Her defiantly impressionistic style reaches a peak

Neko Case has spent the last 15 years perfecting both a dark strain of alt-country and a lyrical style that rejects songwriting conventions in order to build up wholly new personal mythologies. As her songs have grown moodier and more cinematic, Case has become less willing to state anything outright, instead finding ever more circuitous routes around her subjects. Hers is a defiantly impressionistic style, both withholding and revealing, and it reaches a peak on her latest album, The Worse Things Get, the Harder I Fight, the Harder I Fight, the More I Love You.

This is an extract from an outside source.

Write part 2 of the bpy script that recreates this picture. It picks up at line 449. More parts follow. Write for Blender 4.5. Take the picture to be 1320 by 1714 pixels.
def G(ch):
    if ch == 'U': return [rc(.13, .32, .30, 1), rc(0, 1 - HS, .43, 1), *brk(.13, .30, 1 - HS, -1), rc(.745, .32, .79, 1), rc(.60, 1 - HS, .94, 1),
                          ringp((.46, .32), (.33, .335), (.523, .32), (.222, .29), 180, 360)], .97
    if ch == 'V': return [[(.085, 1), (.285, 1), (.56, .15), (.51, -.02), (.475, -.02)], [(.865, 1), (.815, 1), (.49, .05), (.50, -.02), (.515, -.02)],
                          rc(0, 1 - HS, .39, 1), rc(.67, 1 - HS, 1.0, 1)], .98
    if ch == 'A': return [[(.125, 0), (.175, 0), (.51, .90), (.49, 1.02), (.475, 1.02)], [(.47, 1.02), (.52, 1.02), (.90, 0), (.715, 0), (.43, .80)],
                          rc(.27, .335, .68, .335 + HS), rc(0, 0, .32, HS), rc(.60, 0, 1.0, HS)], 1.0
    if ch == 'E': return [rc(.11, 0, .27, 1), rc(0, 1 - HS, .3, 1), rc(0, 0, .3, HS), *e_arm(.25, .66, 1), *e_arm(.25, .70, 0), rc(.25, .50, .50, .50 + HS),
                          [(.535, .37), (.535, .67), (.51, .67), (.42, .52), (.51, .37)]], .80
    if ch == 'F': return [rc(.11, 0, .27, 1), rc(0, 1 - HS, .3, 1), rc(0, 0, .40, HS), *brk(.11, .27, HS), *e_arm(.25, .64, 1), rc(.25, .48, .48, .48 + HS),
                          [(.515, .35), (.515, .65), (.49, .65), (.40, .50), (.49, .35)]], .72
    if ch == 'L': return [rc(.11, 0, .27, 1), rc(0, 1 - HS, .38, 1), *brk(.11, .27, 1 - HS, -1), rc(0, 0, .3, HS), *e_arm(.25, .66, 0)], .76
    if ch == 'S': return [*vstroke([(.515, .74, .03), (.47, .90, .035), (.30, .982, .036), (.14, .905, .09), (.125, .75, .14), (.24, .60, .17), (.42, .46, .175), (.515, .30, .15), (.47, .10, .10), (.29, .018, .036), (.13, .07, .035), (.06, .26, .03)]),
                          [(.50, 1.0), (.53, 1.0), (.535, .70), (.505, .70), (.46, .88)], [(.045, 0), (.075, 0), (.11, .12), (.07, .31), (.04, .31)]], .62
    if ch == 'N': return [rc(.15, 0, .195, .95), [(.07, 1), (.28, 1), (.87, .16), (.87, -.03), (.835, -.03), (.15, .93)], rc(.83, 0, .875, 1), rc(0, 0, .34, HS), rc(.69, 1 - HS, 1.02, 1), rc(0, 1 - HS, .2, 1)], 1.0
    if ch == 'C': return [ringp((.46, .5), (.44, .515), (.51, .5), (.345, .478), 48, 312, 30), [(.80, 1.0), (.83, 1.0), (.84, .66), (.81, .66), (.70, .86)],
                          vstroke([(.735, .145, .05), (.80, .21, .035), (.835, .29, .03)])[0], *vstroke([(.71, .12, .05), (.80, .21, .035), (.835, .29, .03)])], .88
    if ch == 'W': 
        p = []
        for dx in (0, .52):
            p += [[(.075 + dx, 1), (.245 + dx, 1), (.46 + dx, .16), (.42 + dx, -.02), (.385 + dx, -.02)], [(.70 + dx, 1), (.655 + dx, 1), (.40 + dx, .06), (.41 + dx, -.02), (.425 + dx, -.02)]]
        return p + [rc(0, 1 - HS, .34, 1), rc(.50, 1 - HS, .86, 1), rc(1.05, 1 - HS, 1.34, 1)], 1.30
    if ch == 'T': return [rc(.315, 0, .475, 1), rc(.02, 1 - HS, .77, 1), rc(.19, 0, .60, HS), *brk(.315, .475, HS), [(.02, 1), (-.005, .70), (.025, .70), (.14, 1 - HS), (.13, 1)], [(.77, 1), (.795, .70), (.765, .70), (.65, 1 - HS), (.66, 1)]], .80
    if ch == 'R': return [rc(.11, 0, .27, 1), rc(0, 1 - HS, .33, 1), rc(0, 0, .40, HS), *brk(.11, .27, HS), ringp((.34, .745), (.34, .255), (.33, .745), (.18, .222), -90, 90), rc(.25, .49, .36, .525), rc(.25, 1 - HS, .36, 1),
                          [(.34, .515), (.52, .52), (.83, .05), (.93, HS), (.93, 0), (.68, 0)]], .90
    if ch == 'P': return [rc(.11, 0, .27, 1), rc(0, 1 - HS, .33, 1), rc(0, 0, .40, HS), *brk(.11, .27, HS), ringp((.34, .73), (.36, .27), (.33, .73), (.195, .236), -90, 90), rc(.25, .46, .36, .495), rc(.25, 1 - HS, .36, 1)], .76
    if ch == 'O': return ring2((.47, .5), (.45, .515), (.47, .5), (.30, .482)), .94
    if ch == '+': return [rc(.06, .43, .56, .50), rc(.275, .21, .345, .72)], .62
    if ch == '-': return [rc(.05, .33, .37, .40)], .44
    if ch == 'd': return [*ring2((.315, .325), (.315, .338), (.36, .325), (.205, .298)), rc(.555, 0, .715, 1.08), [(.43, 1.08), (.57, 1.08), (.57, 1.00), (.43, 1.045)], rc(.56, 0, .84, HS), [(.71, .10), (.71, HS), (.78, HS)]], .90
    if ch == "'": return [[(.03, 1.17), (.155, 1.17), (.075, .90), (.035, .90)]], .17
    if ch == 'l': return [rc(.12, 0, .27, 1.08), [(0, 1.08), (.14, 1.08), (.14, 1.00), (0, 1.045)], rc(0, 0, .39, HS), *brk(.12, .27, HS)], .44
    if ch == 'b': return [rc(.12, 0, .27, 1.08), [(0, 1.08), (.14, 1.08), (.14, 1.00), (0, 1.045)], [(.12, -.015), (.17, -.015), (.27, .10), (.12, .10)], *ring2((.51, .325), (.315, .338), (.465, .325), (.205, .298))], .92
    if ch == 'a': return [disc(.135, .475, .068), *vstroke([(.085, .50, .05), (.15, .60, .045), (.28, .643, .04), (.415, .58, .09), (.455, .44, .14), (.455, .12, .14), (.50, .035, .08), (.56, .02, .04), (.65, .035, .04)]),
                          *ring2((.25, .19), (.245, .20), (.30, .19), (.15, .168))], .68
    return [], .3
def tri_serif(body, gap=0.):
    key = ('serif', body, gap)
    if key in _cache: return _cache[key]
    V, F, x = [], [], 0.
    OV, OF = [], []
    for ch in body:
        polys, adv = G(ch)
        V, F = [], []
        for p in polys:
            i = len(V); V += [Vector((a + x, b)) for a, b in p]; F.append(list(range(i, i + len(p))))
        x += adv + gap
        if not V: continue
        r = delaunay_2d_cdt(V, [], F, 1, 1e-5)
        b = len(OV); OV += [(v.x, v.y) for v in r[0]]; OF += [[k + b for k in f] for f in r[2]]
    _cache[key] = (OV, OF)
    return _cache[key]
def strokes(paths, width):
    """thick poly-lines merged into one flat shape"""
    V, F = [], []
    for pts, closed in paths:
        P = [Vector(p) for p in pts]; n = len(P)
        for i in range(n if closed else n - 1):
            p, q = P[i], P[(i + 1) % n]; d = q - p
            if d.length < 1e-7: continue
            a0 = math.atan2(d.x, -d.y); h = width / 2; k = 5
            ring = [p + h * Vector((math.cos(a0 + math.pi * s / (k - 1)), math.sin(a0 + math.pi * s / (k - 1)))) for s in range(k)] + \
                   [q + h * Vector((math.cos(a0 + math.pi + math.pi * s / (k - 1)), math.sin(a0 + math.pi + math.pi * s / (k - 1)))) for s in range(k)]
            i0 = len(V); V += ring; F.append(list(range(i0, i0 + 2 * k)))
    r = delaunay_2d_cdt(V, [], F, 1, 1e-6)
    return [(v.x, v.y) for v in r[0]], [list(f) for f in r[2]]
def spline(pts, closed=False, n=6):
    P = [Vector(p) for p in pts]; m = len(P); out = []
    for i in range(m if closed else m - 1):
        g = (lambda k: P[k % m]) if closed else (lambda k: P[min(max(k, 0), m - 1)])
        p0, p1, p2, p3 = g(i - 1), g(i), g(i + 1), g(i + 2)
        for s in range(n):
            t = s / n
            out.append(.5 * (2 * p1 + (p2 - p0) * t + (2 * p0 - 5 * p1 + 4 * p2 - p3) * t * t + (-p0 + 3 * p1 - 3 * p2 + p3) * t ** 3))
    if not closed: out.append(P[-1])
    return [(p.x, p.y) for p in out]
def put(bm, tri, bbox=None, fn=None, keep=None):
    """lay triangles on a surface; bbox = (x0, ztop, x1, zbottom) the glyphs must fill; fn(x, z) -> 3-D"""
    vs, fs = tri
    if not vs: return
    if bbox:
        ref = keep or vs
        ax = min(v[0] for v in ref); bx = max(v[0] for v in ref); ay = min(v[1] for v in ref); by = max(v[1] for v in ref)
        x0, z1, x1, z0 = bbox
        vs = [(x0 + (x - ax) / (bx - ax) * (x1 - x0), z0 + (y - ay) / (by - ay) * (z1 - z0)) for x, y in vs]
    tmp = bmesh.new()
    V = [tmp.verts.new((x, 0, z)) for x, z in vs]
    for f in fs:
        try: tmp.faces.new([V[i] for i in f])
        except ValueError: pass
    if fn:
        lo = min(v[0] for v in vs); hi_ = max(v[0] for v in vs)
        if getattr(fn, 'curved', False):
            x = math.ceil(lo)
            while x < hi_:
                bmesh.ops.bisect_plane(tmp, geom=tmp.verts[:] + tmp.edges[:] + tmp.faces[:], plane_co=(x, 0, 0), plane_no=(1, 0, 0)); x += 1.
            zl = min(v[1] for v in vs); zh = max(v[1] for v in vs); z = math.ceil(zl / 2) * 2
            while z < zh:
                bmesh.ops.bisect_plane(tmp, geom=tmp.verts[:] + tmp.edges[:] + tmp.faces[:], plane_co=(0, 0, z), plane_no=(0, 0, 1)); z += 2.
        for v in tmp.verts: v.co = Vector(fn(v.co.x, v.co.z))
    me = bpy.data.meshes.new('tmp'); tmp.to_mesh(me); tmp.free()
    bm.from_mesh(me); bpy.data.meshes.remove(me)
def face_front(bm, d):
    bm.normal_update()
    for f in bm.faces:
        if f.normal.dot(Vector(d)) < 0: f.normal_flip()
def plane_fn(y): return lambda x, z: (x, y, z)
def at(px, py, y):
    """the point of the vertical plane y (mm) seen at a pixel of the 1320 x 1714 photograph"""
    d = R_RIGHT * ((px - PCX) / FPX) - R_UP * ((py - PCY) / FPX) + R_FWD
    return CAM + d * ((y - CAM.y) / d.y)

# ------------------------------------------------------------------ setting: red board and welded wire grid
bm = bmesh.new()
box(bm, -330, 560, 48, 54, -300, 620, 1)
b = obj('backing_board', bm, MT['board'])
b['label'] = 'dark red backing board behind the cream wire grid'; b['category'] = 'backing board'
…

Despite a title that might leave Fiona Apple shaking her head, Case’s idiosyncratic record yields lovely and chilling moments. “Calling Cards” builds to a curious confession — “I’ve got calling cards from 20 years ago” — yet Case takes what sounds like a banal line about her hoarding tendencies and turns it into a devastating declaration of love and friendship, set to a lighter-than-air arrangement. “Man” is the most New Pornographic she’s sounded by herself, and “Night Still Comes” gains its considerable power from both her electric vocals and from her skewed imagery about puking up sonnets and the oblique accusation “You never held me at the right angle.” Who is addressing who, exactly, is up to the listener to decide.

And yet, The Worse Things Get contains a few of Case’s most direct tunes, such as the touring diary “I’m From Nowhere” and the murder ballad “Bracing for Sunday” (with its succinct confession, “he died because I murdered him”). The a cappella “Nearly Midnight, Honolulu” splits the album down the middle, with no discernible verse of chorus but some surprisingly frank lyrics. Singing about a child abused by her mother, Case multiplies her voice sympathetically, as though summoning an army to protect the kid. It’s so plainspoken that it veers toward artless, but for Case it’s an endeavor of enormous empathy, which is the engine that drives that mighty voice.